PROMPT
Every entry that follows needs to be repeated exactly.

+++ ENTRIES SUPPLIED

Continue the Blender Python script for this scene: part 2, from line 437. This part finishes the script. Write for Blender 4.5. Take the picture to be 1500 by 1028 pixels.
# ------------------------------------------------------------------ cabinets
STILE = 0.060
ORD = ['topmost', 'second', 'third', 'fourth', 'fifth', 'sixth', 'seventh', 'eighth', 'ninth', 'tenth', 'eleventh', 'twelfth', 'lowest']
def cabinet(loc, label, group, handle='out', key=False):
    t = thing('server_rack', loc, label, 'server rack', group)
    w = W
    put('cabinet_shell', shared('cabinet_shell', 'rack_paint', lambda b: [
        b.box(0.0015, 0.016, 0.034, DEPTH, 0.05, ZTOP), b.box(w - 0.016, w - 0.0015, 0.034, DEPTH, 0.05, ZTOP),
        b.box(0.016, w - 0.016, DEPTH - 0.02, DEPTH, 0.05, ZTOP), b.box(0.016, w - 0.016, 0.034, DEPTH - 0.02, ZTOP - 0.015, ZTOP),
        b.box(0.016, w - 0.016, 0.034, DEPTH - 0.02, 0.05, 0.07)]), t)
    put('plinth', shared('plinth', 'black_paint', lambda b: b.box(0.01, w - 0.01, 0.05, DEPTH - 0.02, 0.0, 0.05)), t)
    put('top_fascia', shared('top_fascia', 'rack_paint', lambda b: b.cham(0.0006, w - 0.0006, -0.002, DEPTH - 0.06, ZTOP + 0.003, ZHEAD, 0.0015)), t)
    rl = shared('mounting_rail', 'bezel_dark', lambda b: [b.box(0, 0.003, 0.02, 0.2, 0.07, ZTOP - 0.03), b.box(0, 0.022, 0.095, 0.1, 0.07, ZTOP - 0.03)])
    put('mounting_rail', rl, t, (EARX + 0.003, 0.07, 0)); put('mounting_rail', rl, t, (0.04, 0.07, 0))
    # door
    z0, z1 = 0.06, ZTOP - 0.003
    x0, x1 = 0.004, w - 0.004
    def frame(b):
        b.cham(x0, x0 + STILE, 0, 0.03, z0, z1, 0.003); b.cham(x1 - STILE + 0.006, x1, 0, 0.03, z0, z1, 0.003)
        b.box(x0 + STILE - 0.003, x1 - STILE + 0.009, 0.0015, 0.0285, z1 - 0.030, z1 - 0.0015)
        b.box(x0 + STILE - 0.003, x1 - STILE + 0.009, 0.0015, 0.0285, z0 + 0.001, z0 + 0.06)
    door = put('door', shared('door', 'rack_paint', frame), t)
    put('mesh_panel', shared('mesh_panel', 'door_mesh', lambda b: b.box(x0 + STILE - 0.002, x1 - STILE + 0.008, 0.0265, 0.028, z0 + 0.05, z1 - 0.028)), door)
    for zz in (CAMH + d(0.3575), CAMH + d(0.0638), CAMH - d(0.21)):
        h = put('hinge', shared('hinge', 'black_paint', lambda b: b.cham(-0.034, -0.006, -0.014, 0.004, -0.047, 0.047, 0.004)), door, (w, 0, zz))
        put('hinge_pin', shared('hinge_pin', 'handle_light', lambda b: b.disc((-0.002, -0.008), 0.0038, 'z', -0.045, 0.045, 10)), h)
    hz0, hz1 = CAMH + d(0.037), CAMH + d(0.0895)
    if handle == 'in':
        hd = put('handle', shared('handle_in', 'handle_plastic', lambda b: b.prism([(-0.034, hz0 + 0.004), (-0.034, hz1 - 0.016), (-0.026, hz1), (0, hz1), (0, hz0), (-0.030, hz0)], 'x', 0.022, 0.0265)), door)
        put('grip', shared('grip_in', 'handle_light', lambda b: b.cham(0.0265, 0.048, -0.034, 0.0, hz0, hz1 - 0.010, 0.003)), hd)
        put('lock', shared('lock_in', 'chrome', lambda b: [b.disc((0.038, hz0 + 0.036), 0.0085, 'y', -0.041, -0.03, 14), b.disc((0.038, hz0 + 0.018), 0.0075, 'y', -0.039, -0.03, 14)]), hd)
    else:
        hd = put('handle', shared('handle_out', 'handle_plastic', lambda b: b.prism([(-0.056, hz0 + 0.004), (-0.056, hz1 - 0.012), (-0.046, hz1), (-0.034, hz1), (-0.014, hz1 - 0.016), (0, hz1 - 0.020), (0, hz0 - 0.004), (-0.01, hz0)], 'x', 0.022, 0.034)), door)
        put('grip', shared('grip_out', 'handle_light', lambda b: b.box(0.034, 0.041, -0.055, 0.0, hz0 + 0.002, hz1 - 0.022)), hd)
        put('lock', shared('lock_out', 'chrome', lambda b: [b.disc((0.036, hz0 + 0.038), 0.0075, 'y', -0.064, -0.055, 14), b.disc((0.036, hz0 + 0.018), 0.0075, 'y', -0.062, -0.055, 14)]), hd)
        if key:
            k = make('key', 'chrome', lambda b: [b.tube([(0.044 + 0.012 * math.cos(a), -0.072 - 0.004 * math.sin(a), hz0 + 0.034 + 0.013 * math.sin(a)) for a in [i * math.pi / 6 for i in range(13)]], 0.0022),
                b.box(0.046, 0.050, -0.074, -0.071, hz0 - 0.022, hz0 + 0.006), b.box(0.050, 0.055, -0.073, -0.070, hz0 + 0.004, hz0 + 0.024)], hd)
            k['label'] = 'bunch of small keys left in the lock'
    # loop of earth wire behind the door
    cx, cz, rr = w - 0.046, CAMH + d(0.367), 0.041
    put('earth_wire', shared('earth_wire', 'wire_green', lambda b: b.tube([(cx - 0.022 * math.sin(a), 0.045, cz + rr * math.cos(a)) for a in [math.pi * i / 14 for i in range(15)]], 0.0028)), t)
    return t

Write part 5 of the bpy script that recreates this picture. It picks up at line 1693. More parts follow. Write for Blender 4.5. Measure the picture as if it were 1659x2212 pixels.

++++++

THE COMPLETED TASK
Continue the Blender Python script for this scene: part 2, from line 437. This part finishes the script. Write for Blender 4.5. Take the picture to be 1500 by 1028 pixels.
# ------------------------------------------------------------------ cabinets
STILE = 0.060
ORD = ['topmost', 'second', 'third', 'fourth', 'fifth', 'sixth', 'seventh', 'eighth', 'ninth', 'tenth', 'eleventh', 'twelfth', 'lowest']
def cabinet(loc, label, group, handle='out', key=False):
    t = thing('server_rack', loc, label, 'server rack', group)
    w = W
    put('cabinet_shell', shared('cabinet_shell', 'rack_paint', lambda b: [
        b.box(0.0015, 0.016, 0.034, DEPTH, 0.05, ZTOP), b.box(w - 0.016, w - 0.0015, 0.034, DEPTH, 0.05, ZTOP),
        b.box(0.016, w - 0.016, DEPTH - 0.02, DEPTH, 0.05, ZTOP), b.box(0.016, w - 0.016, 0.034, DEPTH - 0.02, ZTOP - 0.015, ZTOP),
        b.box(0.016, w - 0.016, 0.034, DEPTH - 0.02, 0.05, 0.07)]), t)
    put('plinth', shared('plinth', 'black_paint', lambda b: b.box(0.01, w - 0.01, 0.05, DEPTH - 0.02, 0.0, 0.05)), t)
    put('top_fascia', shared('top_fascia', 'rack_paint', lambda b: b.cham(0.0006, w - 0.0006, -0.002, DEPTH - 0.06, ZTOP + 0.003, ZHEAD, 0.0015)), t)
    rl = shared('mounting_rail', 'bezel_dark', lambda b: [b.box(0, 0.003, 0.02, 0.2, 0.07, ZTOP - 0.03), b.box(0, 0.022, 0.095, 0.1, 0.07, ZTOP - 0.03)])
    put('mounting_rail', rl, t, (EARX + 0.003, 0.07, 0)); put('mounting_rail', rl, t, (0.04, 0.07, 0))
    # door
    z0, z1 = 0.06, ZTOP - 0.003
    x0, x1 = 0.004, w - 0.004
    def frame(b):
        b.cham(x0, x0 + STILE, 0, 0.03, z0, z1, 0.003); b.cham(x1 - STILE + 0.006, x1, 0, 0.03, z0, z1, 0.003)
        b.box(x0 + STILE - 0.003, x1 - STILE + 0.009, 0.0015, 0.0285, z1 - 0.030, z1 - 0.0015)
        b.box(x0 + STILE - 0.003, x1 - STILE + 0.009, 0.0015, 0.0285, z0 + 0.001, z0 + 0.06)
    door = put('door', shared('door', 'rack_paint', frame), t)
    put('mesh_panel', shared('mesh_panel', 'door_mesh', lambda b: b.box(x0 + STILE - 0.002, x1 - STILE + 0.008, 0.0265, 0.028, z0 + 0.05, z1 - 0.028)), door)
    for zz in (CAMH + d(0.3575), CAMH + d(0.0638), CAMH - d(0.21)):
        h = put('hinge', shared('hinge', 'black_paint', lambda b: b.cham(-0.034, -0.006, -0.014, 0.004, -0.047, 0.047, 0.004)), door, (w, 0, zz))
        put('hinge_pin', shared('hinge_pin', 'handle_light', lambda b: b.disc((-0.002, -0.008), 0.0038, 'z', -0.045, 0.045, 10)), h)
    hz0, hz1 = CAMH + d(0.037), CAMH + d(0.0895)
    if handle == 'in':
        hd = put('handle', shared('handle_in', 'handle_plastic', lambda b: b.prism([(-0.034, hz0 + 0.004), (-0.034, hz1 - 0.016), (-0.026, hz1), (0, hz1), (0, hz0), (-0.030, hz0)], 'x', 0.022, 0.0265)), door)
        put('grip', shared('grip_in', 'handle_light', lambda b: b.cham(0.0265, 0.048, -0.034, 0.0, hz0, hz1 - 0.010, 0.003)), hd)
        put('lock', shared('lock_in', 'chrome', lambda b: [b.disc((0.038, hz0 + 0.036), 0.0085, 'y', -0.041, -0.03, 14), b.disc((0.038, hz0 + 0.018), 0.0075, 'y', -0.039, -0.03, 14)]), hd)
    else:
        hd = put('handle', shared('handle_out', 'handle_plastic', lambda b: b.prism([(-0.056, hz0 + 0.004), (-0.056, hz1 - 0.012), (-0.046, hz1), (-0.034, hz1), (-0.014, hz1 - 0.016), (0, hz1 - 0.020), (0, hz0 - 0.004), (-0.01, hz0)], 'x', 0.022, 0.034)), door)
        put('grip', shared('grip_out', 'handle_light', lambda b: b.box(0.034, 0.041, -0.055, 0.0, hz0 + 0.002, hz1 - 0.022)), hd)
        put('lock', shared('lock_out', 'chrome', lambda b: [b.disc((0.036, hz0 + 0.038), 0.0075, 'y', -0.064, -0.055, 14), b.disc((0.036, hz0 + 0.018), 0.0075, 'y', -0.062, -0.055, 14)]), hd)
        if key:
            k = make('key', 'chrome', lambda b: [b.tube([(0.044 + 0.012 * math.cos(a), -0.072 - 0.004 * math.sin(a), hz0 + 0.034 + 0.013 * math.sin(a)) for a in [i * math.pi / 6 for i in range(13)]], 0.0022),
                b.box(0.046, 0.050, -0.074, -0.071, hz0 - 0.022, hz0 + 0.006), b.box(0.050, 0.055, -0.073, -0.070, hz0 + 0.004, hz0 + 0.024)], hd)
            k['label'] = 'bunch of small keys left in the lock'
    # loop of earth wire behind the door
    cx, cz, rr = w - 0.046, CAMH + d(0.367), 0.041
    put('earth_wire', shared('earth_wire', 'wire_green', lambda b: b.tube([(cx - 0.022 * math.sin(a), 0.045, cz + rr * math.cos(a)) for a in [math.pi * i / 14 for i in range(15)]], 0.0028)), t)
    return t

Write part 5 of the bpy script that recreates this picture. It picks up at line 1693. More parts follow. Write for Blender 4.5. Measure the picture as if it were 1659x2212 pixels.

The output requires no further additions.